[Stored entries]
===============

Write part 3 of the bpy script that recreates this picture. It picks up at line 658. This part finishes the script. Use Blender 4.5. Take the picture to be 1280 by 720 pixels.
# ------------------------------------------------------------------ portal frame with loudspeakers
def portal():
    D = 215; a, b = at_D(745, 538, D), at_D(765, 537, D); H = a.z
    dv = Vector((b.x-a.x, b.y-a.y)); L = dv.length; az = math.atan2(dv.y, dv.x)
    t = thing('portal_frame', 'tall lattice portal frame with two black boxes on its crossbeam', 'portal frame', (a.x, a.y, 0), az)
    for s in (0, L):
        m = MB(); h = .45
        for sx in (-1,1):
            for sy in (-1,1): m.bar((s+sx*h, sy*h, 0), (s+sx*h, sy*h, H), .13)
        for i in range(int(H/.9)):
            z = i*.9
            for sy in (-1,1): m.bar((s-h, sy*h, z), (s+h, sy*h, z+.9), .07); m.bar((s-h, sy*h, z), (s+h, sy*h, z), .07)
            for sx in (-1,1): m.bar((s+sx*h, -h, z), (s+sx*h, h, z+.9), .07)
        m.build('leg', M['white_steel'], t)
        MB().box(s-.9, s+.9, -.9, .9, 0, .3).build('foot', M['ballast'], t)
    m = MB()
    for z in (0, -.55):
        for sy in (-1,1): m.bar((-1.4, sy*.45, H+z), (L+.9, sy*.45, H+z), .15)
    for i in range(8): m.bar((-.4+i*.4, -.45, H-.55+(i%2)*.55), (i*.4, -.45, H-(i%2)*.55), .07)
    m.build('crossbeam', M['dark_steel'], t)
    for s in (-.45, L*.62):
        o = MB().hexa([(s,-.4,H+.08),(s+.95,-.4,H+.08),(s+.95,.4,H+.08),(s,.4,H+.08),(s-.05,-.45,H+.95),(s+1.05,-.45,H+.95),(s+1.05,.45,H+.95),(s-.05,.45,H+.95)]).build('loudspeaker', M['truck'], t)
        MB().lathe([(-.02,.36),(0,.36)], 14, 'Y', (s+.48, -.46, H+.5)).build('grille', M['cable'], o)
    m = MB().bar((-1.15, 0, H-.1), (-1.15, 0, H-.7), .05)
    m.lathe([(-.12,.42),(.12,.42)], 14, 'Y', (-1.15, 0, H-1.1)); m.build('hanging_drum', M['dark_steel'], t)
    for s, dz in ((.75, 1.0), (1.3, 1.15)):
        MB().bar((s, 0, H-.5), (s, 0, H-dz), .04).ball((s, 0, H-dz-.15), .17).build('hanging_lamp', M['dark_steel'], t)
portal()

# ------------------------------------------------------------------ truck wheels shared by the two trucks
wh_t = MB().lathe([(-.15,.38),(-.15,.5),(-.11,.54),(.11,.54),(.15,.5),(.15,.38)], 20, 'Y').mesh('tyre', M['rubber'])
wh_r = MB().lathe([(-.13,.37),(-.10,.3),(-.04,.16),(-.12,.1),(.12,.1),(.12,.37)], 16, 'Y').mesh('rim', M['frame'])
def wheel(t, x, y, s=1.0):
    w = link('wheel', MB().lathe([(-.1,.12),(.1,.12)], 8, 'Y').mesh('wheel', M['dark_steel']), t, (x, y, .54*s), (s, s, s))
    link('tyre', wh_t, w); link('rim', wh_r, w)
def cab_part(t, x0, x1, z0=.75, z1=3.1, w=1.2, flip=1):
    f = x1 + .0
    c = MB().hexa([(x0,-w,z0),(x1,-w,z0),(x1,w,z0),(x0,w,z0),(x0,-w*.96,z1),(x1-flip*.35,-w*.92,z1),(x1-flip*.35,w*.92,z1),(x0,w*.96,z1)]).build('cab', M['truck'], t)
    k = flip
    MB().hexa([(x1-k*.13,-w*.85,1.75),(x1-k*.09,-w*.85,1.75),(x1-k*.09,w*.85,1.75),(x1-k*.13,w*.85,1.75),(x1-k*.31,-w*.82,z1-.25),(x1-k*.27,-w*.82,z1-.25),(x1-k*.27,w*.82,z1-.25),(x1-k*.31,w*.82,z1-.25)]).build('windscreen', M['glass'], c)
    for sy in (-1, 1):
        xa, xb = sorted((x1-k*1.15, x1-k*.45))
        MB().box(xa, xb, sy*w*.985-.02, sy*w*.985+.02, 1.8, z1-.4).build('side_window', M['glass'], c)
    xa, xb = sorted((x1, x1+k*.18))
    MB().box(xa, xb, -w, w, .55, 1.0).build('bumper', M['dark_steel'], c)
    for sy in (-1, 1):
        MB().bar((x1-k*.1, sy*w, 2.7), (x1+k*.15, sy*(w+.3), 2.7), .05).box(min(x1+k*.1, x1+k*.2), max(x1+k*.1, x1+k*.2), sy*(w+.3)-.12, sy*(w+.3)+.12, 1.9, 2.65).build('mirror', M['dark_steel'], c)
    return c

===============

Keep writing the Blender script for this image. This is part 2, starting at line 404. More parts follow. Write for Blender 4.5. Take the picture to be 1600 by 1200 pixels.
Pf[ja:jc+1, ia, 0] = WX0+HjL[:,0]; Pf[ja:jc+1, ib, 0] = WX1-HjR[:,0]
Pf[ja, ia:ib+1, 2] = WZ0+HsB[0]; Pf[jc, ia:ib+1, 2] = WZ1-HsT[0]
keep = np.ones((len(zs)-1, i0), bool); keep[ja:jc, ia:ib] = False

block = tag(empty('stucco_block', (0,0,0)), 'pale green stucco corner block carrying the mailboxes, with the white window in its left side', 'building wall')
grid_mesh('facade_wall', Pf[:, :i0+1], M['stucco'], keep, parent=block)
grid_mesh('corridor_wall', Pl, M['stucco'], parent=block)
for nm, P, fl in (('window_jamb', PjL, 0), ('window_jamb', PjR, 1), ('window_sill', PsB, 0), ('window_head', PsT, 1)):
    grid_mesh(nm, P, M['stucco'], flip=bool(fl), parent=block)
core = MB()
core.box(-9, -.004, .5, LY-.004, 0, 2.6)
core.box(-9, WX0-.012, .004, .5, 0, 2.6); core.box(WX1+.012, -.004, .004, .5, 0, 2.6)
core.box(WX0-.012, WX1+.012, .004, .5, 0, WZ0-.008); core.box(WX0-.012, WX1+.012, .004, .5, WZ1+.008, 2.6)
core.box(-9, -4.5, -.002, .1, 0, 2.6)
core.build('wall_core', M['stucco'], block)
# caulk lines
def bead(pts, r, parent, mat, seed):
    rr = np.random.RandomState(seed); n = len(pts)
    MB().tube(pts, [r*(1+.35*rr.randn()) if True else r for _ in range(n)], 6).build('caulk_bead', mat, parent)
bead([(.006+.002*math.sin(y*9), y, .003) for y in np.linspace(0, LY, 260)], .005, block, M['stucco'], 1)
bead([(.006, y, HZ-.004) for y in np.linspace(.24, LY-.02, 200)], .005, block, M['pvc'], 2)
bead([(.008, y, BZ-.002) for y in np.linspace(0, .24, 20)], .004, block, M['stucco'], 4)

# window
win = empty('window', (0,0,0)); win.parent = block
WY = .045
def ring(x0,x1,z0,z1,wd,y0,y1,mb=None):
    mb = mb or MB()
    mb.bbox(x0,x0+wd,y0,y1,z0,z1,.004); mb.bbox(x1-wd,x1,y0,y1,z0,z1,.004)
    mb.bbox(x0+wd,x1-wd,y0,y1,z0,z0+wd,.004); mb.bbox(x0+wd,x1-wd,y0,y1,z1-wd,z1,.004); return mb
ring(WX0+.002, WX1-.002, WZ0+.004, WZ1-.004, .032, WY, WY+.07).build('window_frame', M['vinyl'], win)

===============

Given task ->
Look above for the line that contains "Keep writing the". Starting there, transcribe every line exactly until you have copied the line that contains "bead([(.008, y, BZ-.002)".

Completed exercise ->
Keep writing the Blender script for this image. This is part 2, starting at line 404. More parts follow. Write for Blender 4.5. Take the picture to be 1600 by 1200 pixels.
Pf[ja:jc+1, ia, 0] = WX0+HjL[:,0]; Pf[ja:jc+1, ib, 0] = WX1-HjR[:,0]
Pf[ja, ia:ib+1, 2] = WZ0+HsB[0]; Pf[jc, ia:ib+1, 2] = WZ1-HsT[0]
keep = np.ones((len(zs)-1, i0), bool); keep[ja:jc, ia:ib] = False

block = tag(empty('stucco_block', (0,0,0)), 'pale green stucco corner block carrying the mailboxes, with the white window in its left side', 'building wall')
grid_mesh('facade_wall', Pf[:, :i0+1], M['stucco'], keep, parent=block)
grid_mesh('corridor_wall', Pl, M['stucco'], parent=block)
for nm, P, fl in (('window_jamb', PjL, 0), ('window_jamb', PjR, 1), ('window_sill', PsB, 0), ('window_head', PsT, 1)):
    grid_mesh(nm, P, M['stucco'], flip=bool(fl), parent=block)
core = MB()
core.box(-9, -.004, .5, LY-.004, 0, 2.6)
core.box(-9, WX0-.012, .004, .5, 0, 2.6); core.box(WX1+.012, -.004, .004, .5, 0, 2.6)
core.box(WX0-.012, WX1+.012, .004, .5, 0, WZ0-.008); core.box(WX0-.012, WX1+.012, .004, .5, WZ1+.008, 2.6)
core.box(-9, -4.5, -.002, .1, 0, 2.6)
core.build('wall_core', M['stucco'], block)
# caulk lines
def bead(pts, r, parent, mat, seed):
    rr = np.random.RandomState(seed); n = len(pts)
    MB().tube(pts, [r*(1+.35*rr.randn()) if True else r for _ in range(n)], 6).build('caulk_bead', mat, parent)
bead([(.006+.002*math.sin(y*9), y, .003) for y in np.linspace(0, LY, 260)], .005, block, M['stucco'], 1)
bead([(.006, y, HZ-.004) for y in np.linspace(.24, LY-.02, 200)], .005, block, M['pvc'], 2)
bead([(.008, y, BZ-.002) for y in np.linspace(0, .24, 20)], .004, block, M['stucco'], 4)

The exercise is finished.